Glavin, of course, cites the examples of diaspora politics he agrees with: Ukraine and Israel, but only makes a passing message to those he disagrees with (China).

Ethnic communities have a natural interest in events in their “homeland.” Canada, as a democracy, naturally responds to those interests, as it does to other interests as I argued in my take on diaspora politics (Shopping for Votes Can Undermine Canada’s Fine Balance).

But responding does not necessarily mean adopting wholesale the position of a particular community. This has to be balanced against other Canadian interests.

And what about diasporas that the Government or Canadians do not want to support? What is the criteria? The ideology of the Government of the day? The political strength of the community? The presence or absence of economic or other interests? Do we simply accept the leading community organizations as being fully representative of the community? And how do we balance – or should we – competing diaspora interests?

So, the question is not, as Glavin frames it as turning “away from the talents, insights and leadership in this country’s diaspora communities.” On the contrary, we can and should continue to listen and engage with them.

But the harder issue, which Glavin ignores, is how to balance these diaspora interests against other equally legitimate Canadian interests?

Glavin: What’s so wrong with involving diasporas in foreign policy? | Ottawa Citizen.

About Andrew
Andrew blogs and tweets public policy issues, particularly the relationship between the political and bureaucratic levels, citizenship and multiculturalism.
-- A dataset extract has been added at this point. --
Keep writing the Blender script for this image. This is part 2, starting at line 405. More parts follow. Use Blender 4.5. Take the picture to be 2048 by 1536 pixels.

His latest book, Policy Arrogance or Innocent Bias, recounts his experience as a senior public servant in this area.

One Response to Glavin: What’s so wrong with involving diasporas in foreign policy?

  1. Victoria says:

    Another way to look at it is to turn it around and see how folks feel about this sort of thing in reverse.

    So, for example, if there are a lot of Canadians in France, should they organize and make themselves heard in French politics with an eye toward influencing French (or even EU) foreign policy? Do they have something to offer? Would French politics and society be better if they participated as Canadians in France? And would Canada get anything positive out of it? Or would it cause problems and tensions?